Unbeknown to us we lived in the Flockton Basin. One day, around 40 years after we moved there, the heavens opened and our grandchildren got a chance to canoe up our street. The water flooded through many people’s homes and some were destroyed. My garage flooded and when somebody pulled the plug on the water all the crap on the floor ran somewhere else. Everything has an upside.
The Council then undertook a major refit of the water systems in different parts of the city. Here’s what the Press reported in this article https://www.thepress.co.nz/nz-news/360675540/brilliant-job-new-council-infrastructure-spares-flood-prone-community-grief.
Any heavy rain used to leave a community in a nook of the Heathcote River with a knee-high lake for a road, but the council’s investment in stormwater infrastructure has changed everything, one resident says.
Graeme Small says people like to “grizzle” about the Christchurch City Council, but as a resident of Skylark Ln in Woolston for 28 years he has seen neighbours’ properties knocked down because of persistent flooding. His dry feet this time are proof the council’s efforts worked.
“I want to say thank you to the council, you’ve done a brilliant job. It’s made a hell of a difference,” he said.
The difference between last week’s floods and another major flood in 2014 ‒ besides Small no longer needing a 4WD to leave his property ‒ was a 109-hectare stormwater facility some 10km upstream.
Te Kuru, between Halswell and Westmorland, is home to wetlands and several basins which can ‒ and last week did ‒ hold a million cubic metres of water.
Well, it was the same in the Flockton Basin.

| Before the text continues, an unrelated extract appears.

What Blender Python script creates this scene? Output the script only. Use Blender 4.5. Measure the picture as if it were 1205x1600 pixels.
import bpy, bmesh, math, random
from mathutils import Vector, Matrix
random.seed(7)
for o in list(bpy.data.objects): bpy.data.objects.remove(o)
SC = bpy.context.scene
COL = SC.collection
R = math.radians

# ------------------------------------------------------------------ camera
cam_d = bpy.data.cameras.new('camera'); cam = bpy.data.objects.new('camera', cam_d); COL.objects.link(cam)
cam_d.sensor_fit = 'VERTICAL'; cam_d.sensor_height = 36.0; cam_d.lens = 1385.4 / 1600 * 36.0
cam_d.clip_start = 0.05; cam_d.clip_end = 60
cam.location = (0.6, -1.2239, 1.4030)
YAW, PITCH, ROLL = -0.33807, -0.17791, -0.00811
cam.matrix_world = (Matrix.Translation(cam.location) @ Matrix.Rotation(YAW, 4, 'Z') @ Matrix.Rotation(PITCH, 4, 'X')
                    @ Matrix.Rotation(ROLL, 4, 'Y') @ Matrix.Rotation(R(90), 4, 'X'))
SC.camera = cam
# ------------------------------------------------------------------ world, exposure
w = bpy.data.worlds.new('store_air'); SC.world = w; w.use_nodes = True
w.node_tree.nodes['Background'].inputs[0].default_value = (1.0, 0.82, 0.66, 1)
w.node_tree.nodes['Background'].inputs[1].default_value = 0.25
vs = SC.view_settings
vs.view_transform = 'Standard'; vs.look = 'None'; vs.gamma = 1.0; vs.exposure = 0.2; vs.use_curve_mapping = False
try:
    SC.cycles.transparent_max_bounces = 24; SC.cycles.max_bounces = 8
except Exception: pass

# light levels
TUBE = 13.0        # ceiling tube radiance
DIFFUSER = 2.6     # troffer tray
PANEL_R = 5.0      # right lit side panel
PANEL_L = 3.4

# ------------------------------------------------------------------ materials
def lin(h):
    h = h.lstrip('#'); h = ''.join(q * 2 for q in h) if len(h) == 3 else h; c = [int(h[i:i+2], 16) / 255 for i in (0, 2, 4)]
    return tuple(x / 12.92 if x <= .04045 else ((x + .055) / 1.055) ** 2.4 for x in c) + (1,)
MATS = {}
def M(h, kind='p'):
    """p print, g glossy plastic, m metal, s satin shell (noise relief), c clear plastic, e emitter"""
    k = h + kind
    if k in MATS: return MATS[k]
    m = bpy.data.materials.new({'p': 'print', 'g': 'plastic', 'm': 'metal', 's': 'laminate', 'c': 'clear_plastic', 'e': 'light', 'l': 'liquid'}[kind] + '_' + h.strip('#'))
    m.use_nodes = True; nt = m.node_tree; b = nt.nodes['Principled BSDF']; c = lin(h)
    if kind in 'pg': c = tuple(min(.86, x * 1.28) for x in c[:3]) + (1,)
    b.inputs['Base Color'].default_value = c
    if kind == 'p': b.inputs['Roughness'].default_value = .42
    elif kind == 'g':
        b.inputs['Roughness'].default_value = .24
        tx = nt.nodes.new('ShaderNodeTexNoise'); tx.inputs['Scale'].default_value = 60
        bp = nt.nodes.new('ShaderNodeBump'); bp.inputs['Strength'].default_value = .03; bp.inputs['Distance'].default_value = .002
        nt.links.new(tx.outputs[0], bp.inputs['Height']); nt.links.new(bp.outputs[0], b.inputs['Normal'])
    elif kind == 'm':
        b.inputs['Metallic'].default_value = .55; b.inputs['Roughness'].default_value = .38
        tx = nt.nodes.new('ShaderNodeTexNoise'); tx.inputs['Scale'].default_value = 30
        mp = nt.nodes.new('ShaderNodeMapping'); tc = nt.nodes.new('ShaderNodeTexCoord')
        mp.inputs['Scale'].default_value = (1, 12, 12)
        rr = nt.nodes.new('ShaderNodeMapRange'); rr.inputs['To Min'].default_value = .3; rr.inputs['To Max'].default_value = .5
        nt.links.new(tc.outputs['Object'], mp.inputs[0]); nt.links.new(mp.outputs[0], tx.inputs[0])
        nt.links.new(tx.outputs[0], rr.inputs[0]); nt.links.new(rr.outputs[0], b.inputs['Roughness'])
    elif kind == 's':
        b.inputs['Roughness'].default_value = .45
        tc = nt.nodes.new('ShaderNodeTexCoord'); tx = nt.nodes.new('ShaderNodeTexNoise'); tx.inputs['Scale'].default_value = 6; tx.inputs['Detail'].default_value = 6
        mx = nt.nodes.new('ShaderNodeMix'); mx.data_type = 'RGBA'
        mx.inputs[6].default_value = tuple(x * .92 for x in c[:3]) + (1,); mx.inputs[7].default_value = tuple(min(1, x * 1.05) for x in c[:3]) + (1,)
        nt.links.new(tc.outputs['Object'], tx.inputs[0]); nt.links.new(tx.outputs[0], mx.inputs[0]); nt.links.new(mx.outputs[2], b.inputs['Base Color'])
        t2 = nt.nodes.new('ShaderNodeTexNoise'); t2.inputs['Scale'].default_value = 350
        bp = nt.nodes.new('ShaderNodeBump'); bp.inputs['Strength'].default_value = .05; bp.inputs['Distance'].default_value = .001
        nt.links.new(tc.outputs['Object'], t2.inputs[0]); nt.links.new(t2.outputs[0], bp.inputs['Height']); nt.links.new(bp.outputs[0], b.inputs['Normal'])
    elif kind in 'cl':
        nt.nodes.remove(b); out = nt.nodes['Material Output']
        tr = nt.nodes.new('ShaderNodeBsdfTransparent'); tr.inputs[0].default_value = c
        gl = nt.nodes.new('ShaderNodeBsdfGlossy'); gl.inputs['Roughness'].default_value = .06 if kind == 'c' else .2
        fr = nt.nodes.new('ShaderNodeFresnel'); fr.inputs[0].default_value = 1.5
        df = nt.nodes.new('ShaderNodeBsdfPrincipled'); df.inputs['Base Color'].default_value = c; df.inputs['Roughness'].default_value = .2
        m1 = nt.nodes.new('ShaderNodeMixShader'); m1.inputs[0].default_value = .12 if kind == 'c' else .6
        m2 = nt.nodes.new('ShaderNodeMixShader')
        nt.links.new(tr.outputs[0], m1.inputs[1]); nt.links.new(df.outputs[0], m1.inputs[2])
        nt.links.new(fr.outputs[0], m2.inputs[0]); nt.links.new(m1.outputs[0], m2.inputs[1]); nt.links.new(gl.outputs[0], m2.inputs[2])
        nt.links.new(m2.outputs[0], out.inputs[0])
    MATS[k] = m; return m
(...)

There is a story about one guy in the Shirley Cricket team who was flooded three times in the Flockton Basin. His mates gave him a big plug to use next time it flooded. He’s now able to hang it on his garage wall.
The CCC also need a plug to be pulled in Wairewa/Forsyth so the ‘Little River’ Okana/Okuti does not flood the Little River village. CCC need to start listening to the locals and open the lake to the sea, BEFORE a storm, otherwise it’s like overflowing a half filled bath…..the lake is our storm water basin but it won’t work if it already full.